“Since I started leading workshops in 2005, it has been endlessly satisfying to help hundreds of adults discover the writer within themselves,” says AWA Affiliate Marian Calabro. Marian’s workshops take place in her native New Jersey, mainly at the Adult School of Montclair and in private groups. While there is no typical participant, many “night writers” (as Marian affectionately calls them) juggle day jobs, family commitments, and the burning desire to write creatively. It’s a balancing act that Marian knows well, since she lives it herself.
Marian somehow landed on AWA’s newsletter mailing list in the early 1990s. “Somehow I knew this group would be important to me,” she recalls, “but even though I read and reread Pat Schneider’s first book, I didn’t travel to Amherst until 2001.” After several weekend workshops at Pat’s home, Marian became a leader in April 2004. She was part of the same training group as AWA Executive Director Maureen Buchanan Jones and others who have kept the AWA flame burning brightly. “It changed my life,” she says.
As a long-time publishing professional and nonfiction book writer, Marian had been in several writers’ groups with different styles over the years. “Our method is the first one that made total sense to me, especially the practice of treating everything as fiction,” she emphasizes. “That is still a key inspiration, especially because I see firsthand how it helps writers reach into their own deep material.”
AWA’s encouragement of multiple genres and forms is another inspiration. “Pre-AWA I sometimes felt like a magpie or dilettante because I enjoy everything from nonfiction and playwriting to poetry and song lyrics,” she says. “It’s very liberating to have a method that embraces the diverse. Also, writing fiction felt very artificial to me for decades—a feeling often shared by my workshop writers who are journalists or lawyers or academics. The AWA method got me past the fear of fiction, and in turn I try to help others make that journey.”

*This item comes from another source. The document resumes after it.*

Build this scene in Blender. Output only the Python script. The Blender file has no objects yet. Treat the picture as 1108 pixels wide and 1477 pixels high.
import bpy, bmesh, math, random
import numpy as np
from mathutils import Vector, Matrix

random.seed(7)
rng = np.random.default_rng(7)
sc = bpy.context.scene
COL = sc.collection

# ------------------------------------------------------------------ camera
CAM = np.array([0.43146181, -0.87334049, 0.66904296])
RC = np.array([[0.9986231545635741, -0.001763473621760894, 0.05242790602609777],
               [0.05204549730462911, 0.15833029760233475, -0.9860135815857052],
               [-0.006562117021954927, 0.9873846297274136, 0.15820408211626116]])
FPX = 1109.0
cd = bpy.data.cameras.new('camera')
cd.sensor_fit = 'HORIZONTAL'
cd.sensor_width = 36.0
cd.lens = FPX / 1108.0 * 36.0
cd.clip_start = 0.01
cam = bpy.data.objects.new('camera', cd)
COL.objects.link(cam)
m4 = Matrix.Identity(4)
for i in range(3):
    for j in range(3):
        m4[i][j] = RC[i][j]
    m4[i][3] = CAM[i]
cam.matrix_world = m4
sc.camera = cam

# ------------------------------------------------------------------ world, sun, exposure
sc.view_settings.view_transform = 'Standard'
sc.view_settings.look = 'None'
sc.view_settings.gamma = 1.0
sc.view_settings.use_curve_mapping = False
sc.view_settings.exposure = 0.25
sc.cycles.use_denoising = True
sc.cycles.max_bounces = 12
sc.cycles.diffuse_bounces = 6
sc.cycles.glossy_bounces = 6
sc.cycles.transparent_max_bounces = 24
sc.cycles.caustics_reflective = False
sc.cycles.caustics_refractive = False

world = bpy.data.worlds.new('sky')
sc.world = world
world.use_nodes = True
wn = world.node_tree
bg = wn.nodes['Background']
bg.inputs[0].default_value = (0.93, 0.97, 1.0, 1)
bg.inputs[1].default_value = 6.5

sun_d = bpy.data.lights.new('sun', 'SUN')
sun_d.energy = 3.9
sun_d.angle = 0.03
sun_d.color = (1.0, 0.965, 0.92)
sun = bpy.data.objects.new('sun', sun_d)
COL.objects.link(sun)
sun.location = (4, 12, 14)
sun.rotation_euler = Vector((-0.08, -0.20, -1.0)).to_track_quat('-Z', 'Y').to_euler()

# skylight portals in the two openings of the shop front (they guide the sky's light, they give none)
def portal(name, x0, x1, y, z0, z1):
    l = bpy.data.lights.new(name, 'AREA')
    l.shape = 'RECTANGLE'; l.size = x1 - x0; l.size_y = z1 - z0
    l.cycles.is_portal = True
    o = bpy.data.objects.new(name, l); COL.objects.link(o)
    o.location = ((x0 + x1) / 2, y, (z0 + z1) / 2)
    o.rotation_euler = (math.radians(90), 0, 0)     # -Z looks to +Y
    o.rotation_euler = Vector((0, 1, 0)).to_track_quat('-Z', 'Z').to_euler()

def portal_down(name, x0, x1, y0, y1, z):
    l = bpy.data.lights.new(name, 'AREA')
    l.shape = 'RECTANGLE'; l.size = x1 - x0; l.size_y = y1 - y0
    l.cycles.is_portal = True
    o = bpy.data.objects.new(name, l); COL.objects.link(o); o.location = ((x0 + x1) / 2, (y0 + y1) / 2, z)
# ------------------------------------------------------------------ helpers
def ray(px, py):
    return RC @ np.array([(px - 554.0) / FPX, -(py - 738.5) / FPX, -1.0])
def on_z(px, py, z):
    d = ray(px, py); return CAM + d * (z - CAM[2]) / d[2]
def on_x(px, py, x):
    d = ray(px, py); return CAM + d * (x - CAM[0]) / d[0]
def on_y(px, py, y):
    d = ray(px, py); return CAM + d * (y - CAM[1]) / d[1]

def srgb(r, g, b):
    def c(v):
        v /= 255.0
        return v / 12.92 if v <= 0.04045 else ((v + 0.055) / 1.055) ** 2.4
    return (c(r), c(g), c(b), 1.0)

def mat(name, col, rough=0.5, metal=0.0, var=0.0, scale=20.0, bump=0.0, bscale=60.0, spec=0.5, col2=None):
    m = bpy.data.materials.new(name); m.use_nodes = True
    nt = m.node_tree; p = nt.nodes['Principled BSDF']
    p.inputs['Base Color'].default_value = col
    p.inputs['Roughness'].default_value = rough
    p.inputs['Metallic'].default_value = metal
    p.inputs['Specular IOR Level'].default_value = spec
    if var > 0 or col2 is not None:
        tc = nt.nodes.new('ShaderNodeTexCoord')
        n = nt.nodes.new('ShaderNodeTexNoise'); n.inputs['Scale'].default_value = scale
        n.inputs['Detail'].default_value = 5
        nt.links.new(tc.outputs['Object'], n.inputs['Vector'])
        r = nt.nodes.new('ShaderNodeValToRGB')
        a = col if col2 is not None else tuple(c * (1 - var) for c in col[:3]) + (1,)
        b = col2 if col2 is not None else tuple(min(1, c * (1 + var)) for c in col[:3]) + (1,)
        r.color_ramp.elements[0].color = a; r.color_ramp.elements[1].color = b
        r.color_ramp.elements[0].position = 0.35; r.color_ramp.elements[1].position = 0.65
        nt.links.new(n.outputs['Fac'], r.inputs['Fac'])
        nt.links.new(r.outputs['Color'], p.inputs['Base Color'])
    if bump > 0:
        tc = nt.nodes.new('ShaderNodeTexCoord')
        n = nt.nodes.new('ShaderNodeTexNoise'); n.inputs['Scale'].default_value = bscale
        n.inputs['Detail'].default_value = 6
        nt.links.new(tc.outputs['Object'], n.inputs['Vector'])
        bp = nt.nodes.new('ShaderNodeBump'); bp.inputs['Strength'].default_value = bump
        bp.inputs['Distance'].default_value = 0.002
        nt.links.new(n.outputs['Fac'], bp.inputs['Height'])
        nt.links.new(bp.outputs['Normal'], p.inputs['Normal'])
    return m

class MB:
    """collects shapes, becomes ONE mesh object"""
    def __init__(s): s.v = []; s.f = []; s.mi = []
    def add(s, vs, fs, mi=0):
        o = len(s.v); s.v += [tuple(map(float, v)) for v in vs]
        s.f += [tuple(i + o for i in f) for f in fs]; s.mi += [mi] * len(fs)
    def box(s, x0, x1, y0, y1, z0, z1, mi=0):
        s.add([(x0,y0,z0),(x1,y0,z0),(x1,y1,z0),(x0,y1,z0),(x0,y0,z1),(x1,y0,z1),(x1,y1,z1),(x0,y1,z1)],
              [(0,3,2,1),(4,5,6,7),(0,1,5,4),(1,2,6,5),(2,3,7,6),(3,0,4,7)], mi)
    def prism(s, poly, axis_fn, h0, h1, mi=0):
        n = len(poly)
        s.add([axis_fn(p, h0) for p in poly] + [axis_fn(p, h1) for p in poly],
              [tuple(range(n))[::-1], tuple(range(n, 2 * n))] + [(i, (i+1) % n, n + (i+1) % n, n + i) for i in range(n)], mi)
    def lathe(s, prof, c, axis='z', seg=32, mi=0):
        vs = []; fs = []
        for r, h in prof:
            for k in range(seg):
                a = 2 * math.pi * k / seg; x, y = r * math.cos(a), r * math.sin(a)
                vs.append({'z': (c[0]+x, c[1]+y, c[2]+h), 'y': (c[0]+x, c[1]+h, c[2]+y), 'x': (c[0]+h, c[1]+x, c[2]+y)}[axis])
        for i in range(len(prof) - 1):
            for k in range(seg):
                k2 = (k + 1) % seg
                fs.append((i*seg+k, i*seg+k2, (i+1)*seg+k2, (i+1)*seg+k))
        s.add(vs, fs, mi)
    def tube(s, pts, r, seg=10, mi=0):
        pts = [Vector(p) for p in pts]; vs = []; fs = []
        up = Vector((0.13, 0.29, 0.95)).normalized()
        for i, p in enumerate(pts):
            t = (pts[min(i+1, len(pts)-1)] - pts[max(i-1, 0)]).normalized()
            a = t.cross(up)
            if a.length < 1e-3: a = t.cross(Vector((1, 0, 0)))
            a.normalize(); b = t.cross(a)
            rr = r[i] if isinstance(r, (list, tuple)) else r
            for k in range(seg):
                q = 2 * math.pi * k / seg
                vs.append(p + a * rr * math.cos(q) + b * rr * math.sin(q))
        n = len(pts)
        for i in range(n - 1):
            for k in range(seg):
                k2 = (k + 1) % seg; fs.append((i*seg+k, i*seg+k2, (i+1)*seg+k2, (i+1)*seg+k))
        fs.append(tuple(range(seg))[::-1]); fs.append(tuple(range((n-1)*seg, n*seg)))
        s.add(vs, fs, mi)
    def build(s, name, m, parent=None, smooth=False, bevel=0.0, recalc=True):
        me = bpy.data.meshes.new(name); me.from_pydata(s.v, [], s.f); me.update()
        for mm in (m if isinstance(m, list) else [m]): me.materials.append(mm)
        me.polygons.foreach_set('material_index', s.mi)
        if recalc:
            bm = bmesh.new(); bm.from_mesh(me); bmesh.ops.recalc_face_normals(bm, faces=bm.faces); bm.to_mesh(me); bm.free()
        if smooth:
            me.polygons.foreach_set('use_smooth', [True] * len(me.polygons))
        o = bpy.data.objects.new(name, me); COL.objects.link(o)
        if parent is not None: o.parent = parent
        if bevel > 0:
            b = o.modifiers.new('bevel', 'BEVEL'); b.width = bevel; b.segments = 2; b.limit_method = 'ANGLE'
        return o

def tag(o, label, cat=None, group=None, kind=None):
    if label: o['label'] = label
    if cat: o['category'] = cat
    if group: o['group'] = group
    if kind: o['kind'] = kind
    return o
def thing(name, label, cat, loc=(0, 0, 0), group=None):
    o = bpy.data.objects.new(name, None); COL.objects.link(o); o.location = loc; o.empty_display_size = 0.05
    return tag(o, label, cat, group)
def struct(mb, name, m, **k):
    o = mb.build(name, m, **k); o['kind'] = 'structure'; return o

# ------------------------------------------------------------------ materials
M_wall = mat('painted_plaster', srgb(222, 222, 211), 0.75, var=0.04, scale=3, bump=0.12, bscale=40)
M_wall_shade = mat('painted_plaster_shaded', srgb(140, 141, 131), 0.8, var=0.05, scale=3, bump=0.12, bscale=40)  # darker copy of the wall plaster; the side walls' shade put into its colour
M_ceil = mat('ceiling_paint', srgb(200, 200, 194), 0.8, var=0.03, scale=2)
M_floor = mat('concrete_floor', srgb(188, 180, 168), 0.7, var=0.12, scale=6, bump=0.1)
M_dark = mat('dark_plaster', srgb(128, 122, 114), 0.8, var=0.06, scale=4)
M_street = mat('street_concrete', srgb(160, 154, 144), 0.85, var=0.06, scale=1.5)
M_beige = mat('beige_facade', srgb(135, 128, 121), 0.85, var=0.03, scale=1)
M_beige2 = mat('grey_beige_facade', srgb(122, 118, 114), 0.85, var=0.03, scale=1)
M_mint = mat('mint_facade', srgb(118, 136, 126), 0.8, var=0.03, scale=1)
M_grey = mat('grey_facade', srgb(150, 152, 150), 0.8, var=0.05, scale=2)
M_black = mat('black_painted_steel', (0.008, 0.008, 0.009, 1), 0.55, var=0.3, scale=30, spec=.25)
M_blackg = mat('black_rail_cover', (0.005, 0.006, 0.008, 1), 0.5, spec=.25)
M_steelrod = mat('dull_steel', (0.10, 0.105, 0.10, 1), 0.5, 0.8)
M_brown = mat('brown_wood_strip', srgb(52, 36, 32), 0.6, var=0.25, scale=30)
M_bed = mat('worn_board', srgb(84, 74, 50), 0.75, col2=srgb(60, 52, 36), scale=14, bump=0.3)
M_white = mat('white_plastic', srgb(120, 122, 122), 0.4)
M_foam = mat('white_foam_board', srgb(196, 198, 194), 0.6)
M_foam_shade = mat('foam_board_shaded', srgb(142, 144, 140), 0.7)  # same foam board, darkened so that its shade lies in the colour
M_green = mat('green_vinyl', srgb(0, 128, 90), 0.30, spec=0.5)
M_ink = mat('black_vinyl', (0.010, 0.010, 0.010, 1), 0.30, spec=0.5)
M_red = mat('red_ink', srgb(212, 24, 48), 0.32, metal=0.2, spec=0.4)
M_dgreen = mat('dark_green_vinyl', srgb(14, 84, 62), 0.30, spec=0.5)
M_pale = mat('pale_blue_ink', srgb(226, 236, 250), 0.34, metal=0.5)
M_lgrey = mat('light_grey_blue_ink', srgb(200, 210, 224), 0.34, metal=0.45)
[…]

One of Marian’s groups meets at the home of a college professor and her partner. “They’re social scientists, not literature teachers, so I’m amazed whenever they say, ‘I love this exercise—I’m going to use it with my students.’ They tell me that the non-academic, non-competitive approach is why the prompts work so well. The AWA method travels far beyond what anyone can measure.”
Marian’s primary workshop, called “First Draft Fever,” is going strong. Because the Adult School likes to market things differently sometimes, she has developed variations: “Breaking Writer’s Block,” “From Anecdote to Story,” and “Writing in Real Time.” But all of them follow the AWA method. She also draws on her background for single, non-writing sessions such as “Publishing 101 for Creative Writers” and “Structuring Your Memoir or Organizational History.”